Photos That Make the Rude Pundit Want to Break Out the Old Jackson Browne LPs:
That's the roughly 1000 people marching this week that didn't involve Trayvon Martin. It was more Birkenstock than hoodie, an old school protest against an old school enemy, nuclear power.
See, the Vermont Yankee plant's 40-year operating license expired Wednesday. Yesterday, protesters demanded that the collapsing, leaking facility be shut down. The problem, see, wasn't just the generating of electricity. The problem was the storage of radioactive waste at Vermont Yankee. It's actually against the law in Vermont. Entergy, the big damn energy conglomerate that bought the plant in 2002, sued to prevent the plant from being shut down and to stop the enforcement of the law. The federal Nuclear Regulatory Commission gave Entergy a 20-year license for the plant.

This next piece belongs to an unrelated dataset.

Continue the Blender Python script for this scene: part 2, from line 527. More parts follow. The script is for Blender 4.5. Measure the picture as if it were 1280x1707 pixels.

But the state's Public Service Board still gets to decide if it will license Vermont Yankee, as a federal judge ruled. Entergy, which really is just a corporation of lying, money-sucking bastards, is appealing, saying that it will sell electricity outside of the state and thus federal law should trump state. Ahh, what a sweet bind for conservatives. Nuclear power or federalism?
Meanwhile, Green Mountaineers protested yesterday, and they tried to get onto the grounds of Vermont Yankee. 130 people were arrested. More were arrested at Entergy's corporate offices in White Plains, NY, and down at its home office in New Orleans. Passions run high when a giant company is trying to profit off poisoning your air and ground and water.
Back on March 31, 1980, almost 32 years ago to the date, 75 people were arrested when another 1000 people marched on Vermont Yankee. It was the one-year anniversary of Three Mile Island, the "No Nukes" era. That accident was child's play compared to a protest in the wake of Fukushima.
Between this protest and the ones for the Trayvon Martin killing, it's depressing sometimes to think of how often we must fight the same fights.